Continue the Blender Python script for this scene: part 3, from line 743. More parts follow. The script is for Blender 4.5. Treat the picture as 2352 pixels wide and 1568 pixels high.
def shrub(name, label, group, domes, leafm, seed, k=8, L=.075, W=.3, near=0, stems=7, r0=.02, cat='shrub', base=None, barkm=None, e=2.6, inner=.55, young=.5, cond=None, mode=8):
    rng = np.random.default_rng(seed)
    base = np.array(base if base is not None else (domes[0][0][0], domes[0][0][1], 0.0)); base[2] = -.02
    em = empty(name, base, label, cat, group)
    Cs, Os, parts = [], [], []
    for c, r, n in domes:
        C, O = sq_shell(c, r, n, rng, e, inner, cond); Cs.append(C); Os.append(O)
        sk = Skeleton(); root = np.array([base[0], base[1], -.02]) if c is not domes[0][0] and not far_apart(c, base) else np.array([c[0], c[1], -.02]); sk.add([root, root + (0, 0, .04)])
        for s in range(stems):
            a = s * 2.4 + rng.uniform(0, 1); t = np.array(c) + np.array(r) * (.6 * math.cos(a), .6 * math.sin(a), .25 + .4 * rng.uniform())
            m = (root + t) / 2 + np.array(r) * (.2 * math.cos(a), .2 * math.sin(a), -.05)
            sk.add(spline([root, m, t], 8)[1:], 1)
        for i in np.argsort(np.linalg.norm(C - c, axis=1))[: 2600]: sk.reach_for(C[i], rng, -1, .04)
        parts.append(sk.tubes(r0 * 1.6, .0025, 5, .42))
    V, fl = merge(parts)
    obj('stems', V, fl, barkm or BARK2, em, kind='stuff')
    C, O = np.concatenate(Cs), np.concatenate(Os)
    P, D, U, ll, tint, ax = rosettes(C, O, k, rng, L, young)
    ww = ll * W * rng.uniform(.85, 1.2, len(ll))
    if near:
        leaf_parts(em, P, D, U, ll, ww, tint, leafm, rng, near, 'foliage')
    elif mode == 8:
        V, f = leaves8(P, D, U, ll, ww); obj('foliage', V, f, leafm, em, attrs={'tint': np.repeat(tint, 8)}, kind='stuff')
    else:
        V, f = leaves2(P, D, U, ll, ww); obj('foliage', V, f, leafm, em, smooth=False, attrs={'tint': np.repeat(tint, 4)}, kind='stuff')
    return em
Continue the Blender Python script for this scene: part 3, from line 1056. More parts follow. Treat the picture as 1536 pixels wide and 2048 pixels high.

_ _ _ _

> **What you are asked to do**:
Every line above should be written out again exactly as it stands.

> **Answer below**:
Continue the Blender Python script for this scene: part 3, from line 743. More parts follow. The script is for Blender 4.5. Treat the picture as 2352 pixels wide and 1568 pixels high.
def shrub(name, label, group, domes, leafm, seed, k=8, L=.075, W=.3, near=0, stems=7, r0=.02, cat='shrub', base=None, barkm=None, e=2.6, inner=.55, young=.5, cond=None, mode=8):
    rng = np.random.default_rng(seed)
    base = np.array(base if base is not None else (domes[0][0][0], domes[0][0][1], 0.0)); base[2] = -.02
    em = empty(name, base, label, cat, group)
    Cs, Os, parts = [], [], []
    for c, r, n in domes:
        C, O = sq_shell(c, r, n, rng, e, inner, cond); Cs.append(C); Os.append(O)
        sk = Skeleton(); root = np.array([base[0], base[1], -.02]) if c is not domes[0][0] and not far_apart(c, base) else np.array([c[0], c[1], -.02]); sk.add([root, root + (0, 0, .04)])
        for s in range(stems):
            a = s * 2.4 + rng.uniform(0, 1); t = np.array(c) + np.array(r) * (.6 * math.cos(a), .6 * math.sin(a), .25 + .4 * rng.uniform())
            m = (root + t) / 2 + np.array(r) * (.2 * math.cos(a), .2 * math.sin(a), -.05)
            sk.add(spline([root, m, t], 8)[1:], 1)
        for i in np.argsort(np.linalg.norm(C - c, axis=1))[: 2600]: sk.reach_for(C[i], rng, -1, .04)
        parts.append(sk.tubes(r0 * 1.6, .0025, 5, .42))
    V, fl = merge(parts)
    obj('stems', V, fl, barkm or BARK2, em, kind='stuff')
    C, O = np.concatenate(Cs), np.concatenate(Os)
    P, D, U, ll, tint, ax = rosettes(C, O, k, rng, L, young)
    ww = ll * W * rng.uniform(.85, 1.2, len(ll))
    if near:
        leaf_parts(em, P, D, U, ll, ww, tint, leafm, rng, near, 'foliage')
    elif mode == 8:
        V, f = leaves8(P, D, U, ll, ww); obj('foliage', V, f, leafm, em, attrs={'tint': np.repeat(tint, 8)}, kind='stuff')
    else:
        V, f = leaves2(P, D, U, ll, ww); obj('foliage', V, f, leafm, em, smooth=False, attrs={'tint': np.repeat(tint, 4)}, kind='stuff')
    return em
Continue the Blender Python script for this scene: part 3, from line 1056. More parts follow. Treat the picture as 1536 pixels wide and 2048 pixels high.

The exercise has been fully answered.